I have a rather introvert personality. I still remember my manager saying “You are an introvert” on the day of my interview. Yes, that I am, and I hate to boast, but I can do my job very well. I have implemented so many solutions, deployed servers and network devices with ease. Any issue that comes my way, I am all over it until it is resolved, which is typically quick.

In my past, I enrolled with a few Universities. I completed 1 year of CS at a University, 1 year of Mathematics (Secondary Ed. Teacher), and finally 2 years (Associate) of Information Technology w/ Networking Concentration.

Upon initial consideration of my education, it would appear that I should know SOME programming, and I do. However, I do not know enough to contribute to programming projects at work. We have a team of developers who heavily use C, JQuery, ASP.NET (but no MVC)…and Microsoft SQL with very complex queries.

My dream is to land a job that can look past the whole “You don’t have an outrageously expensive degree, so you aren’t qualified.” I am so tired of this mindset employers have. I’m a manager myself and I know upon initial review of applicants, I find myself looking at the college they went to; they get a few extra gold stars if it was a well known institution with an aggressive education program.

However, I think examples, internships, and volunteering to USE the skills and then placing this into a portfolio seems to be the way to go.

Before I found FCC, I was about to spend $10,000 on an online training course for Front End Web Development…not sure I need to lose that amount of money. I’ve read the same thing; alternative education paid or free can cause some additional hurdles when trying to get a job. From my experience, it seems like employers want to know where your internship was and want you to gain years of experience before they will hire you for a sufficient wage.


#2

If you want to learn .NET Pluralsight has some good courses (much cheaper). I made a similar transition from Network Support to Developer but I did have a Computer Science degree.
It was not easy but I got there.
Visual Studio is one of the best IDEs out there. Get familiar with that and start building things!


#3

The job market is really strong for developers right now, companies need good people on board and are paying lots of money on recruitment strategies. I would recommend reading through the “Getting a Developer Job” and learning from other people’s stories. I have actually showed FCC curriculum to the Front End Lead where I work and he was really impressed with the TDD nature and project-heavy nature of FCC.


#4

I think you should make friends with the developers at your work, especially the lead/leader. Tell him you’re interested in making a career switch to programming/development.

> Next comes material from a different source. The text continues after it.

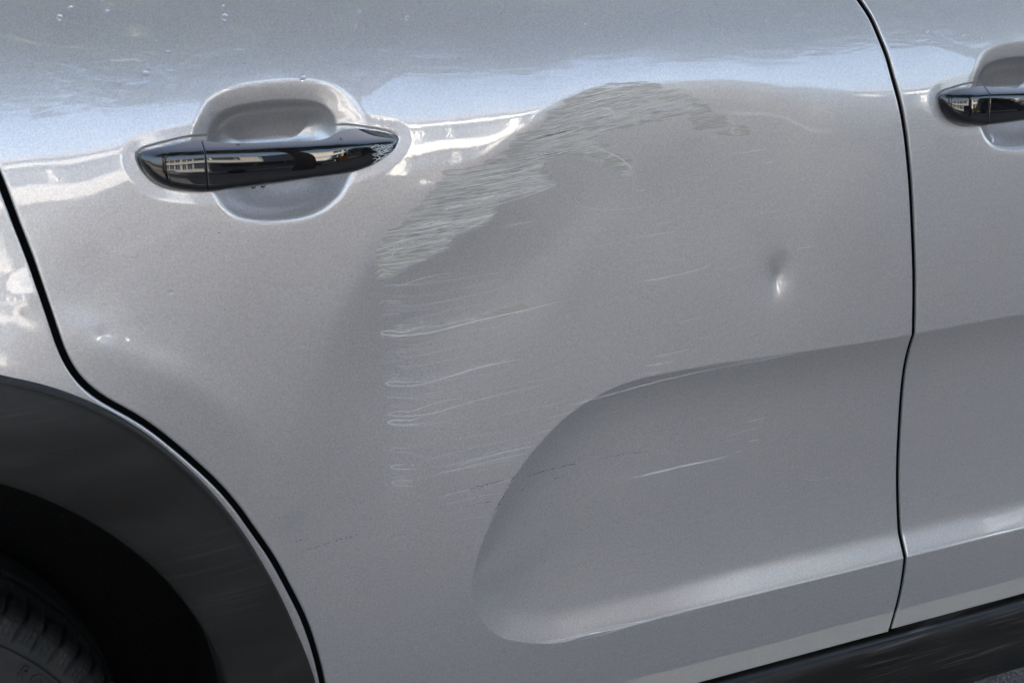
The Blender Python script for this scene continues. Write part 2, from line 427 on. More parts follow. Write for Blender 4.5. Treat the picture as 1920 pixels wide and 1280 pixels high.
L(M_TYRE, mixc(M_TYRE, .4, _c, ramp(M_TYRE, _n2.outputs[0], [(.4, (.009, .009, .0095)), (.8, (.03, .027, .025))])), bsdf(M_TYRE).inputs['Base Color'])
bump(M_TYRE, _n2.outputs[0], .3, .001)
M_SCR = mat('scratch_primer_white', (.72, .68, .62), .6)
M_SCR2 = mat('scratch_faint', (.60, .58, .55), .6, 0)
M_SCR3 = mat('scuff_line', (.56, .52, .46), .6)
M_SCRD = mat('scratch_dark', (.025, .026, .03), .6)
M_WATER = mat('water', (1, 1, 1), .01, 0, Transmission_Weight=1., IOR=1.40)

# ------------------------------------------------------------------ the car
car = tag(empty('parked_car', (.8, .0, 0)), 'silver grey car side with dented scratched rear door and black wheel arch trim', 'car')
def P3(o):                      # meshes are written in world coordinates, so undo the parent's offset
    o.matrix_parent_inverse = Matrix.Translation(-car.location); return o
_link = link
def link(name, me, m=None, parent=None, smooth=True, label=None):
    o = _link(name, me, m, parent, smooth, label)
    if parent is car: P3(o)
    return o

# scuff patches
def cr(pts): return [(680+a/2.526, 140+b/2.526) for a, b in pts]
SC1 = trace(cr([(90, 975), (60, 930), (65, 870), (110, 780), (170, 725), (290, 620), (330, 550), (400, 470), (560, 430), (600, 400), (760, 370), (705, 335), (760, 300), (830, 260), (900, 190), (970, 120), (1060, 70), (1180, 55), (1400, 60), (1520, 90), (1600, 140), (1680, 190), (1760, 235), (1850, 270), (1830, 300), (1780, 290), (1700, 260), (1600, 270), (1555, 175), (1400, 205), (1290, 225), (1150, 262), (1090, 300), (1150, 340), (1210, 390), (1290, 430), (1290, 480), (1240, 470), (1190, 440), (1140, 410), (1080, 385), (950, 375), (880, 400), (850, 460), (920, 515), (850, 550), (700, 580), (620, 620), (640, 655), (580, 720), (450, 760), (400, 830), (300, 880), (200, 920), (140, 960)]))
SC2 = trace(cr([(80, 1225), (160, 1190), (310, 1180), (340, 1210), (600, 1150), (780, 1098), (812, 1118), (700, 1160), (450, 1215), (300, 1250), (120, 1260)]))
SC3 = trace(cr([(1060, 200), (1160, 180), (1280, 150), (1380, 128), (1490, 125), (1545, 155), (1420, 178), (1280, 192), (1150, 215)]))     # spared strip
def scuff(x, z):
    a = np.maximum(sdf_in(x, z, SC1, .02), sdf_in(x, z, SC2, .02)*5)
    a = np.minimum(a, -sdf_in(x, z, SC3, .02)*1.0)
    return np.clip(.5+a/.016, 0, 1)

def zrows(lo, hi, step, fine=None):
    e = np.array([0, .0003, .0008, .0014, .0020, .0028, .004])
    zs = [lo+e]; z = lo+.004
    mid = []
    while z < hi:
        z += (.0009 if fine and fine[0] < z < fine[1] else step); mid.append(z)
    return np.concatenate([zs[0], mid])
def panel(name, xl, xr, zs, ncol, door, fx, lround=True, rround=True, label=None, dens=None, parent=car, edge=.0026):
    """sheet between two edge curves with rolled hems and return flanges"""
    e = np.array([0, .0003, .0008, .0014, .0020, .0028, .004])
    Xl = xl(zs); Xr = xr(zs)
    cl = 1/np.sqrt(1+np.gradient(Xl, zs)**2); crr = 1/np.sqrt(1+np.gradient(Xr, zs)**2)
    W = Xr-Xl
    t = np.linspace(0, 1, ncol) if dens is None else dens
    l = e[None]/np.maximum(cl, .3)[:, None] if lround else np.zeros((len(zs), 1))
    r = e[None]/np.maximum(crr, .3)[:, None] if rround else np.zeros((len(zs), 1))
    l = np.minimum(l, W[:, None]*.4*e/e[-1] if lround else l); r = np.minimum(r, W[:, None]*.4*e/e[-1] if rround else r)
    a = l[:, -1:]; b = W[:, None]-r[:, -1:]
    mid = a+(b-a)*t[None, 1:-1]
    S = np.concatenate([l, mid, W[:, None]-r[:, ::-1]], 1)
    X = Xl[:, None]+S; Z = np.repeat(zs[:, None], S.shape[1], 1)
    Y = Pbase(Z, X)+features(X, Z, door, fx)
    def rnd(dd): dd = np.clip(dd, 0, edge); return edge-np.sqrt(np.maximum(edge**2-(edge-dd)**2, 0))
    E = np.zeros_like(X)
    if lround: E = np.maximum(E, rnd(S*cl[:, None]))
    if rround: E = np.maximum(E, rnd((W[:, None]-S)*crr[:, None]))
    E = np.maximum(E, rnd(Z-zs[0]))
    Y = Y+E
    sc = scuff(X, Z) if (door and name == 'rear_door') else np.zeros_like(X)
    # return flanges
    def addc(A, l0, r0): return np.concatenate([A[:, :1]+l0, A, A[:, -1:]+r0], 1)
    X = addc(X, .0004, -.0004); Y = addc(Y, .014, .014); Z = addc(Z, 0, 0); sc = addc(sc, 0, 0)
    X = np.concatenate([X[:1], X]); Y = np.concatenate([Y[:1]+.014, Y]); Z = np.concatenate([Z[:1]+.0004, Z]); sc = np.concatenate([sc[:1], sc])
    V = np.stack([X, Y, Z], -1)
    o = mesh_np(name, V, grid_faces(*X.shape), M_PAINT, parent, True, label, {'scuff': sc})
    return P3(o)
HZ = (H_OUT[:, 1].min()-.045, H_OUT[:, 1].max()+.055)
GL = .0033; GR = .0031
def off_curve(f, g):          # shift a gap edge sideways, keeping the gap's width across its run
    return lambda z: f(z)+g*np.sqrt(1+((f(z+.002)-f(z-.002))/.004)**2)
# rear door
zs = zrows(ZB, ZT, .0015, HZ)
tt = np.linspace(0, 1, 640)
rear_door = panel('rear_door', off_curve(XL, GL), off_curve(XR, -GR), zs, 640, True, 0., dens=tt, label='dented and scuffed silver rear door')
# front door
zs2 = zrows(ZB+.003, ZT, .0020, HZ)
front_door = panel('front_door', off_curve(XR, GR), lambda z: np.full_like(z, 2.05), zs2, 300, False, XOFF, rround=False, label='undamaged silver front door')

# ---- wheel arch trim curves and wheel
ARC_O = trace([(0, 707), (50, 716), (100, 729), (150, 747), (200, 769), (250, 798), (300, 833), (345, 872), (380, 905), (420, 950), (460, 1003), (495, 1060), (527, 1118), (555, 1180), (580, 1240), (594, 1282)], -.006)
ARC_I = trace([(0, 911), (60, 931), (120, 957), (180, 989), (250, 1037), (300, 1080), (340, 1125), (375, 1172), (402, 1225), (424, 1282)], -.010)
def circ(P):
    A = np.c_[2*P, np.ones(len(P))]; s = np.linalg.lstsq(A, (P**2).sum(1), rcond=None)[0]
    return s[0], s[1], math.sqrt(s[2]+s[0]**2+s[1]**2)
cO = circ(ARC_O); cI = circ(ARC_I); print('arches', cO, cI)
def resample_polar(P, c, n, a0, a1):
    """follow the traced points where there are any and the fitted circle elsewhere"""
    ang = np.arctan2(P[:, 1]-c[1], P[:, 0]-c[0]); rad = np.hypot(P[:, 0]-c[0], P[:, 1]-c[1]); o = np.argsort(ang)
    A = np.linspace(a0, a1, n)
    r = np.interp(A, ang[o], rad[o]-c[2])
    k = np.ones(9)/9; r = np.convolve(np.pad(r, 4, mode='edge'), k, 'valid')
    over = np.maximum(0, np.maximum(ang.min()-A, A-ang.max()))
    r = r*np.exp(-(over/.25)**2)+c[2]
    return np.stack([c[0]+r*np.cos(A), c[1]+r*np.sin(A)], 1)
cW = (cI[0], cI[1])
RO = resample_polar(ARC_O, cO, 420, R(-25), R(150)); RI = resample_polar(ARC_I, cI, 420, R(-25), R(150))

# rear quarter panel: left of the gap and above the trim
XMIN = -.42
zo = RO[:, 1]; mx = np.argmax(zo)
def arcx(z):            # x of the trim's outer edge right of its top
    Zs = RO[:mx+1, 1]; Xs = RO[:mx+1, 0]
    zt = Zs.max()
    return np.where(z < zt, np.interp(z, Zs, Xs), XMIN)-.008
def ql(z):
    return np.maximum(np.minimum(arcx(z), off_curve(XL, -GL)(z)-.004), XMIN)
# dense rows where the arch top is nearly flat
zq = [ZB+.0]; 
while zq[-1] < ZT: zq.append(zq[-1]+(.0009 if zo.max()-.03 < zq[-1] < zo.max() else .0018))
quarter = panel('rear_quarter_panel', ql, off_curve(XL, -GL), np.array(zq), 190, True, 0., lround=False)

# trim
def arch_trim():
    prof = [(0, .010), (.0, -.002), (.006, -.0065), (.018, -.0085), (.04, -.0092), (.06, -.0088), (.10, -.0090), (.25, -.0115), (.5, -.014), (.75, -.0145), (.92, -.013), (.975, -.010), (1.0, -.002), (.99, .03), (.985, .07)]
    fine = []
    for (s0, y0), (s1, y1) in zip(prof[:-1], prof[1:]):
        for k in range(4): fine.append((s0+(s1-s0)*k/4, y0+(y1-y0)*k/4))
    fine.append(prof[-1])
    s = np.array([f[0] for f in fine]); yo = np.array([f[1] for f in fine])
    kk = np.ones(3)/3; yo2 = np.convolve(np.pad(yo, 1, mode='edge'), kk, 'valid')
    X = RO[:, None, 0]*(1-s)+RI[:, None, 0]*s; Z = RO[:, None, 1]*(1-s)+RI[:, None, 1]*s
    Y = Pbase(np.maximum(Z, .05), X)+yo2[None]
    return P3(mesh_np('wheel_arch_trim', np.stack([X, Y, Z], -1), grid_faces(*X.shape), M_TRIM, car, True))
arch_trim()

# wheel well liner (a barrel round the wheel, closed behind)
def lathe(name, prof, cx, cz, n, m, parent, a0=0., a1=2*math.pi, disp=None, flip=False):
    A = np.linspace(a0, a1, n, endpoint=(a1-a0) < 6.28)
    r = np.array([p[0] for p in prof])[None]; y = np.array([p[1] for p in prof])[None]
    rr = np.repeat(r, n, 0); yy = np.repeat(y, n, 0)
    if disp is not None: rr, yy = disp(A[:, None], rr, yy)
    V = np.stack([cx+rr*np.cos(A)[:, None], yy, cz+rr*np.sin(A)[:, None]], -1)
    i = np.arange(n*r.shape[1]).reshape(n, -1)
    if (a1-a0) > 6.28: i = np.concatenate([i, i[:1]])
    f = np.stack([i[:-1, :-1], i[:-1, 1:], i[1:, 1:], i[1:, :-1]], -1).reshape(-1, 4)
    if flip: f = f[:, ::-1]
    return mesh_np(name, V, f, m, parent)
Rin = cI[2]
P3(lathe('wheel_arch_liner', [(Rin+.012, .01), (Rin+.02, .06), (Rin+.02, .30), (Rin*.6, .31), (.02, .31)], cW[0], cW[1], 120, M_LINER, car, R(-35), R(215)))
# tyre
TY = .070            # outer sidewall plane
tp = on_plane([(0, 1088), (60, 1119), (110, 1160), (150, 1200), (190, 1242), (222, 1282)], TY+.09)
cT = circ(tp); TR = np.hypot(tp[:, 0]-cW[0], tp[:, 1]-cW[1]).mean()
print('tyre', cT, 'TR', TR, 'centre', cW)
WZ = .345; 
WX = float(cW[0])-.0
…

in the meantime, learn C#, ASP.NET (and maybe get a jump on them by learning MVC and Core 2.0), CSS and jQuery on your own. Make your own projects, get them online, then ask your friends/developers at work to take a look at it and ask for advice/feedback. – In other words, show them that you can build a site/complete project from start to finish and when they’re sufficiently impressed/surprised(?) tell them youre thinking of switching careers, maybe joining their team as an entry level developer to learn more and be part of the team.


#5

Excellent advice! Pooling the resources I have already is probably the best way to do this. However, the only problem is I am not sure if the company would consider this a waste of time.

HOWEVER, I do have “Web Design” and “SQL / Database Management” as part of my job description. I think I just found a loophole.


#6

Right. I believe it. The problem with IT hardware is that it is a) very expensive, so you are reliant upon books and simulation to learn the technology. If a company does not have the money to buy technology so they can benefit AND your can learn, then you don’t advance and neither does the company b) so, so many certifications. You might be an excellent Cisco iOS programmer but this doesn’t mean much unless you have an $800 sheet of paper “CCNA” and months of hard studying.

Coding is so fluid and flexible. It changes all the time too but the cool thing about code is it is mostly free! Hands-on, writing code in the middle of your living room involves no wires hanging all over or hefty electric bills. You can work for a wide range of industry and essentially the job is the same - write code, learn what you need to successfully integrate your code or design a new system.

I know coding isn’t a walk in the park and it can be very difficult / frustrating, but what I love about it is that you aren’t doing 20 different things at once all over the office. It’s more straight forward.